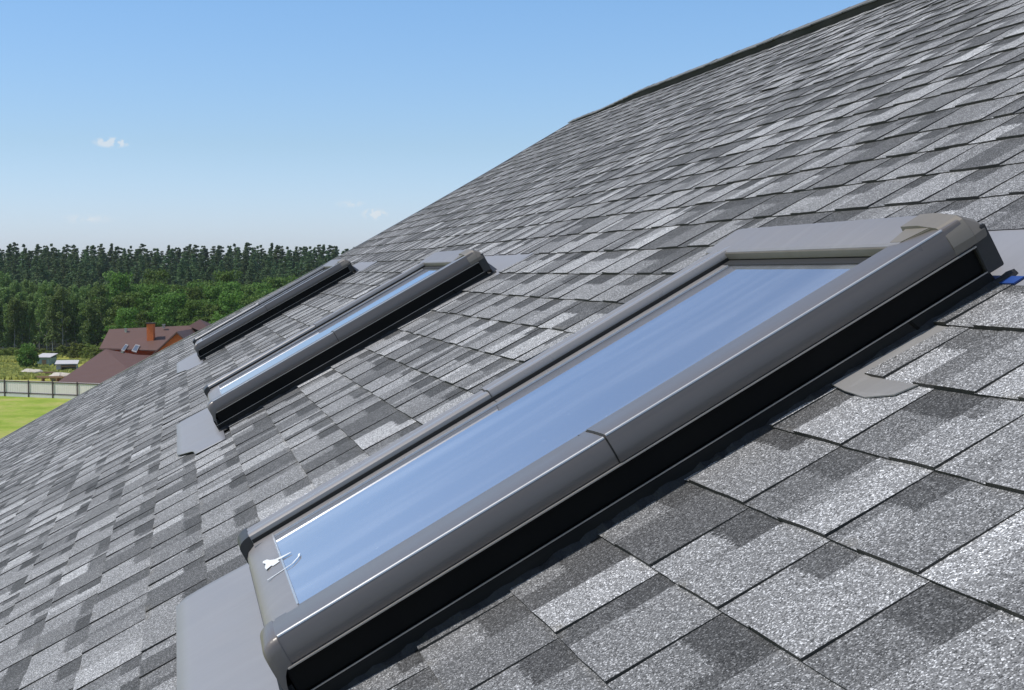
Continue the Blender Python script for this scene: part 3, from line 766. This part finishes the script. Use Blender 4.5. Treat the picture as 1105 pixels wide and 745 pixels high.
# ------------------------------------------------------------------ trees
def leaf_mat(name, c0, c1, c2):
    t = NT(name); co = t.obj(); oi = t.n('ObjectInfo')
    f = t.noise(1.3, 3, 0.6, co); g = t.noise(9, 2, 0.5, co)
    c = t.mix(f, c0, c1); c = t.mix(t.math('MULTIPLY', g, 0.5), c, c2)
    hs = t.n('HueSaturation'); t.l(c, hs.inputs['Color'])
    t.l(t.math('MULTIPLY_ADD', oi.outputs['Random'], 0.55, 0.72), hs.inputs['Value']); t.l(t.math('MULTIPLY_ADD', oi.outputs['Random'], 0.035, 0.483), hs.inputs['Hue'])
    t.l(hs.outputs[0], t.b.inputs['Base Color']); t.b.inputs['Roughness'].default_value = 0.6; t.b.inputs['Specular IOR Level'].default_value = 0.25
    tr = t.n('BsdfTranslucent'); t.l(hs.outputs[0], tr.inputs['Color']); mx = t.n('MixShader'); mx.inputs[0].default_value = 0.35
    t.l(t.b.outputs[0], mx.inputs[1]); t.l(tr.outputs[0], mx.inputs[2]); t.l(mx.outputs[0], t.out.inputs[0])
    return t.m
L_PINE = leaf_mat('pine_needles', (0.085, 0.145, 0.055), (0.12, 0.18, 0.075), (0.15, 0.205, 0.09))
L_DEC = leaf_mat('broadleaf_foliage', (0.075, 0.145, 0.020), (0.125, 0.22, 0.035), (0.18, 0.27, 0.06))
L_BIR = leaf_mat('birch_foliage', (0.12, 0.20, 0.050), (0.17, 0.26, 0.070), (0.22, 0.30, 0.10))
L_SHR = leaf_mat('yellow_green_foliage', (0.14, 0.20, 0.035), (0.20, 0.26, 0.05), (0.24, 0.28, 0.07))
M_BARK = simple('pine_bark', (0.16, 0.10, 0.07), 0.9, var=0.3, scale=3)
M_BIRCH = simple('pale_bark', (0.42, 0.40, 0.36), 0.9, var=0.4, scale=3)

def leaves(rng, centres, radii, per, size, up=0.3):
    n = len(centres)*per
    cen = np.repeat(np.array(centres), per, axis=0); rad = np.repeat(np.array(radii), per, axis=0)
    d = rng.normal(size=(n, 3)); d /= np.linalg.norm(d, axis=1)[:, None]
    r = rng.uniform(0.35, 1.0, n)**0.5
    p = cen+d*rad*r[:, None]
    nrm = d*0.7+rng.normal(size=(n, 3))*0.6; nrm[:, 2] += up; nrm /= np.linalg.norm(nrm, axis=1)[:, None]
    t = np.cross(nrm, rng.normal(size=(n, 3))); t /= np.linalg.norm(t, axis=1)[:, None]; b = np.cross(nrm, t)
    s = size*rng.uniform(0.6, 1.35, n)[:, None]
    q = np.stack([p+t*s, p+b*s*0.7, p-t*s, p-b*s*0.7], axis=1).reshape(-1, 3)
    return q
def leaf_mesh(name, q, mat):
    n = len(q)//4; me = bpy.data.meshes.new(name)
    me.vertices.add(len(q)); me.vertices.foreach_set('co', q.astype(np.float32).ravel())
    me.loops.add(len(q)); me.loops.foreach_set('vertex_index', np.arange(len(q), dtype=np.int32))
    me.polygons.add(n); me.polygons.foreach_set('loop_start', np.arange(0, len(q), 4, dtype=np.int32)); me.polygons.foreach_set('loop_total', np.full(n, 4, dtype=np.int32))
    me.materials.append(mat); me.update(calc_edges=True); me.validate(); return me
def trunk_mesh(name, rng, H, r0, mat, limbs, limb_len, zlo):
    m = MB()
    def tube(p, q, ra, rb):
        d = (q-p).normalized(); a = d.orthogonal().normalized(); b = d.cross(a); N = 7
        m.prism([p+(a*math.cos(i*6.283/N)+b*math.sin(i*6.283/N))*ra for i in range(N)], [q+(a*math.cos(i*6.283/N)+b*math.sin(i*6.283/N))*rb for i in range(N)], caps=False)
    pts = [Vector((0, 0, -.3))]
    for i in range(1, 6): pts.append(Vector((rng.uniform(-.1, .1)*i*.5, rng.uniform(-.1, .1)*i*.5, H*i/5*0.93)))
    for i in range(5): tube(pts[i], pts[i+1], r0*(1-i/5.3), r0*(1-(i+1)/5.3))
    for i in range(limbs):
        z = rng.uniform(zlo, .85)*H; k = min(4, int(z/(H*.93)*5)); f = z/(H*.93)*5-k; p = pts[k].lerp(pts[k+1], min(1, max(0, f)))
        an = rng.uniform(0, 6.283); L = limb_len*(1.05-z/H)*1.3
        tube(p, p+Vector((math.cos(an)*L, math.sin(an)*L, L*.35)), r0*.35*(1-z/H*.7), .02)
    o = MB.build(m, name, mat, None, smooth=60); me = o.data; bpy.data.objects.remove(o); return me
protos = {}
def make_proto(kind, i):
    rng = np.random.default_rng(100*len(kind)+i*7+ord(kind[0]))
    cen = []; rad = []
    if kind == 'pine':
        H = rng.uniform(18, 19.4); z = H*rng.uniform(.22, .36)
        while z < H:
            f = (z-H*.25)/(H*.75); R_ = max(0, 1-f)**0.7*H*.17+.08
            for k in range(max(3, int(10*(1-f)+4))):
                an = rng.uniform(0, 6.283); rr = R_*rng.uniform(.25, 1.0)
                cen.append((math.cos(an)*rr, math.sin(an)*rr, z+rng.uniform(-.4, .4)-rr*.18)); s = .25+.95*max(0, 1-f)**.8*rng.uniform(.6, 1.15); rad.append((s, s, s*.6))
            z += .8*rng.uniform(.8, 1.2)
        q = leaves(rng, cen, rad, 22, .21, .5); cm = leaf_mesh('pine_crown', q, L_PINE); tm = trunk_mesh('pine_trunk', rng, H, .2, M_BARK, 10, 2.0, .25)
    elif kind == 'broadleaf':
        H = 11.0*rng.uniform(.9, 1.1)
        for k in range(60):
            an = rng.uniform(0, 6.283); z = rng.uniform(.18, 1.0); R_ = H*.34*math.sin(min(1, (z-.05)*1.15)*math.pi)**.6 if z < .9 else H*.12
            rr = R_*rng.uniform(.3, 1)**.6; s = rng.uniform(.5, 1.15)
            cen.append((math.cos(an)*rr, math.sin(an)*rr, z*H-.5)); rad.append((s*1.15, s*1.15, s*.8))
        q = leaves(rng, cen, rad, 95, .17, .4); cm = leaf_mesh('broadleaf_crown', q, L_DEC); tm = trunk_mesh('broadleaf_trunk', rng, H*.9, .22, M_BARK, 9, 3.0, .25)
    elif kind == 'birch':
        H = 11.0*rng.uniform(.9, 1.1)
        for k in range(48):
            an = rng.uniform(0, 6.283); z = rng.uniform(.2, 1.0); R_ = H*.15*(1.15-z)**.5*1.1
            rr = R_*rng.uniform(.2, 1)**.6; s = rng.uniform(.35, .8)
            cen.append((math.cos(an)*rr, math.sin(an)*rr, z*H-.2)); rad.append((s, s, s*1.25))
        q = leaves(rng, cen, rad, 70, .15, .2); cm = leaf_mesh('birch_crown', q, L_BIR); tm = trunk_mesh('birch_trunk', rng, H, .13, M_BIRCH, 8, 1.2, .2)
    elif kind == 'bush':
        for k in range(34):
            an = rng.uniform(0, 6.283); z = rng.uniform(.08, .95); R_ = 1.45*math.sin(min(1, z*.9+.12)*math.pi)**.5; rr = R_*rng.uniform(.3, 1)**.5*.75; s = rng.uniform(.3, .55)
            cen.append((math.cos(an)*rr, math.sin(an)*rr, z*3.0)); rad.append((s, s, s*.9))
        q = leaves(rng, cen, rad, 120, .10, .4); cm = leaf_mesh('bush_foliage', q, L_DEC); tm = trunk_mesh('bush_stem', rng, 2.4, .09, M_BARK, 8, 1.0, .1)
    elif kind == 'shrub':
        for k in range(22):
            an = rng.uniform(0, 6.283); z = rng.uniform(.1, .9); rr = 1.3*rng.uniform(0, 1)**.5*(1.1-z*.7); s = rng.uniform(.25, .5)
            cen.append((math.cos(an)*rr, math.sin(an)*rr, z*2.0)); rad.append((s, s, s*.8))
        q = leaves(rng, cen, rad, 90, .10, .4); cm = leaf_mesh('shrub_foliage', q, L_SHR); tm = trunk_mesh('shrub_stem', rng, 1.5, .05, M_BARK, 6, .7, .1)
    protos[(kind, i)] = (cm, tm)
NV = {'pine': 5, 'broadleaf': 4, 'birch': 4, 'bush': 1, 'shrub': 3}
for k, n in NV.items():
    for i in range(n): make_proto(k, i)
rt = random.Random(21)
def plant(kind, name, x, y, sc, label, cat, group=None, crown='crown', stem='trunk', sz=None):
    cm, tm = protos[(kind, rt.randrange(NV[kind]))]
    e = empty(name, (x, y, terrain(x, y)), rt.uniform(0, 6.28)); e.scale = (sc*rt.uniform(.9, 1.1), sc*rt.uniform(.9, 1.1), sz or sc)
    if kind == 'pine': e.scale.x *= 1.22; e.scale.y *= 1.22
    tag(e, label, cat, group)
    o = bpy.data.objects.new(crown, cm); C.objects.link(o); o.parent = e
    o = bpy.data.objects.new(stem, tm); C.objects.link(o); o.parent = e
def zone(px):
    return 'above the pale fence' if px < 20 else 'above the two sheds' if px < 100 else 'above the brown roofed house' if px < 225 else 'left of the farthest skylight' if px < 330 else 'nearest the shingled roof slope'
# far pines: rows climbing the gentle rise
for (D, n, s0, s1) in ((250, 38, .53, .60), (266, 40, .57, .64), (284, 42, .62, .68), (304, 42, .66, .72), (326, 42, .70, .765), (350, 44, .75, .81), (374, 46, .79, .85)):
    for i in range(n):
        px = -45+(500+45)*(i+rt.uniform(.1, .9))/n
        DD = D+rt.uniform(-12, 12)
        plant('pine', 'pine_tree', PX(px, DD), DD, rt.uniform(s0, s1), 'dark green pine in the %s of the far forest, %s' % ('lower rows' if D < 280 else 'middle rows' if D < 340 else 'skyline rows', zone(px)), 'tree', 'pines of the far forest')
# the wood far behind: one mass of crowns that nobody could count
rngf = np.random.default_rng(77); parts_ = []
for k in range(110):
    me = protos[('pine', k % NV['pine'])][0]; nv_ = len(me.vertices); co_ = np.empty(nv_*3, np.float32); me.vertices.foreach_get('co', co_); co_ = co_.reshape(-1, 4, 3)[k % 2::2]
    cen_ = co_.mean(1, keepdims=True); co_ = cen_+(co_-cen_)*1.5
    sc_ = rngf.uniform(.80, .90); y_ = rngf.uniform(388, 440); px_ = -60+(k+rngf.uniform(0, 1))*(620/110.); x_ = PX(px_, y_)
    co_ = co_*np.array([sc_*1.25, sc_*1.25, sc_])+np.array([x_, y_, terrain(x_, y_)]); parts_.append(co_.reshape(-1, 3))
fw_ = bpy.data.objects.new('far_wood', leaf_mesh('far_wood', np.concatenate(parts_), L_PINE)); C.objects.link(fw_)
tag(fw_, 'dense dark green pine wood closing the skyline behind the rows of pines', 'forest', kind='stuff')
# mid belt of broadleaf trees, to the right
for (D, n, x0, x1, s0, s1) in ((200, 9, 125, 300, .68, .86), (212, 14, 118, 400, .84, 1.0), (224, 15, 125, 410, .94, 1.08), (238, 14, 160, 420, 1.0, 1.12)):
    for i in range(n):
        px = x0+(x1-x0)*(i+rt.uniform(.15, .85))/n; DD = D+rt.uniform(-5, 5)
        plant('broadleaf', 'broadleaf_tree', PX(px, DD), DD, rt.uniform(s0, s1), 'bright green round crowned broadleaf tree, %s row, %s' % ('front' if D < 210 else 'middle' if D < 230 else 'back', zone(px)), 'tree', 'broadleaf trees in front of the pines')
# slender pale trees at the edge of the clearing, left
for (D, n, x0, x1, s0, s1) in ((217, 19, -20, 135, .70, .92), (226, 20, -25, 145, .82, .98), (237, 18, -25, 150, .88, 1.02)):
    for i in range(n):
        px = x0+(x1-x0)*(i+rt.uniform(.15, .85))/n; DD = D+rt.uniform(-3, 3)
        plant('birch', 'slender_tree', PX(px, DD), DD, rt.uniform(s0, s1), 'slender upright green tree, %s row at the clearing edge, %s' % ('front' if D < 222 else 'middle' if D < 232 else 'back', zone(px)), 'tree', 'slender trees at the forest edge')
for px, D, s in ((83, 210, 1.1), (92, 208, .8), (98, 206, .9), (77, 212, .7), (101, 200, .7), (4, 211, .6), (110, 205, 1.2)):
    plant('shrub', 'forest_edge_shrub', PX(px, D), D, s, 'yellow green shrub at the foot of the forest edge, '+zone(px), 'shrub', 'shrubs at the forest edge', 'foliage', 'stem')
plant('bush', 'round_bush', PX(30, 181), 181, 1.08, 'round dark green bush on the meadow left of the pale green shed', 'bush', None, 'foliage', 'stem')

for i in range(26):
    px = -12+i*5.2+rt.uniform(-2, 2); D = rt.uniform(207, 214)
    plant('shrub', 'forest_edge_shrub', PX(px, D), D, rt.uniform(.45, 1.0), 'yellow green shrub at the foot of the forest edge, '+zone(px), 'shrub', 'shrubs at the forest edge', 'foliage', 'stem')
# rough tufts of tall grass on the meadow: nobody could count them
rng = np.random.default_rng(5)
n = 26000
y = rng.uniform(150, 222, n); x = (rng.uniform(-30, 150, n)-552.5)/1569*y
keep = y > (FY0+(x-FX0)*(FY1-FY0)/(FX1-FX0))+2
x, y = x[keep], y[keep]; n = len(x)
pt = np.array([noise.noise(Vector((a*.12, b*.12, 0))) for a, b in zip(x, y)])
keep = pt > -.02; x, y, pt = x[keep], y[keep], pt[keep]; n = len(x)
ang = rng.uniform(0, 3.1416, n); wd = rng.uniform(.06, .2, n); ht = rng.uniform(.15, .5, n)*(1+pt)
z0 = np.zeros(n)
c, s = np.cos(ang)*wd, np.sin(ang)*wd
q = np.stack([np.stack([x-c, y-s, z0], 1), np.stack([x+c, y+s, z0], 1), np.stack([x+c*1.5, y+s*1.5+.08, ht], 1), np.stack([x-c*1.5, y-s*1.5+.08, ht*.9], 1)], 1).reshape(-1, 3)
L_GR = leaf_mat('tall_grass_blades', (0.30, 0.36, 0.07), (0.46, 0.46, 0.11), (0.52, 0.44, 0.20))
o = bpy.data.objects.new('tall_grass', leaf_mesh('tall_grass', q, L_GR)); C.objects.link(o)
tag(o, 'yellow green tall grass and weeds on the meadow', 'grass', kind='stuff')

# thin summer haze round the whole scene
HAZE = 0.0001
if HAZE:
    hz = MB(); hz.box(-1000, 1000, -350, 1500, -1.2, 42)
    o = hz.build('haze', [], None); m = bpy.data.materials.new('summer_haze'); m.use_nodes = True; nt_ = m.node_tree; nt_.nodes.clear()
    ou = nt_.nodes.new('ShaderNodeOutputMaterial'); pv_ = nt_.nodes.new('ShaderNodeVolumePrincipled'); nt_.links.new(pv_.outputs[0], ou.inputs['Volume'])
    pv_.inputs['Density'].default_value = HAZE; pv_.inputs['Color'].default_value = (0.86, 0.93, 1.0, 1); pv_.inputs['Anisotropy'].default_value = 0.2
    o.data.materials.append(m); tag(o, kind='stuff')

**TASK TO CARRY OUT:** Leave out the pictures and restate, word for word, the lines from the top of the data through the line containing "0.9, var=0.4, scale=3)", both included.

**EXERCISE RESPONSE:**
Continue the Blender Python script for this scene: part 3, from line 766. This part finishes the script. Use Blender 4.5. Treat the picture as 1105 pixels wide and 745 pixels high.
# ------------------------------------------------------------------ trees
def leaf_mat(name, c0, c1, c2):
    t = NT(name); co = t.obj(); oi = t.n('ObjectInfo')
    f = t.noise(1.3, 3, 0.6, co); g = t.noise(9, 2, 0.5, co)
    c = t.mix(f, c0, c1); c = t.mix(t.math('MULTIPLY', g, 0.5), c, c2)
    hs = t.n('HueSaturation'); t.l(c, hs.inputs['Color'])
    t.l(t.math('MULTIPLY_ADD', oi.outputs['Random'], 0.55, 0.72), hs.inputs['Value']); t.l(t.math('MULTIPLY_ADD', oi.outputs['Random'], 0.035, 0.483), hs.inputs['Hue'])
    t.l(hs.outputs[0], t.b.inputs['Base Color']); t.b.inputs['Roughness'].default_value = 0.6; t.b.inputs['Specular IOR Level'].default_value = 0.25
    tr = t.n('BsdfTranslucent'); t.l(hs.outputs[0], tr.inputs['Color']); mx = t.n('MixShader'); mx.inputs[0].default_value = 0.35
    t.l(t.b.outputs[0], mx.inputs[1]); t.l(tr.outputs[0], mx.inputs[2]); t.l(mx.outputs[0], t.out.inputs[0])
    return t.m
L_PINE = leaf_mat('pine_needles', (0.085, 0.145, 0.055), (0.12, 0.18, 0.075), (0.15, 0.205, 0.09))
L_DEC = leaf_mat('broadleaf_foliage', (0.075, 0.145, 0.020), (0.125, 0.22, 0.035), (0.18, 0.27, 0.06))
L_BIR = leaf_mat('birch_foliage', (0.12, 0.20, 0.050), (0.17, 0.26, 0.070), (0.22, 0.30, 0.10))
L_SHR = leaf_mat('yellow_green_foliage', (0.14, 0.20, 0.035), (0.20, 0.26, 0.05), (0.24, 0.28, 0.07))
M_BARK = simple('pine_bark', (0.16, 0.10, 0.07), 0.9, var=0.3, scale=3)
M_BIRCH = simple('pale_bark', (0.42, 0.40, 0.36), 0.9, var=0.4, scale=3)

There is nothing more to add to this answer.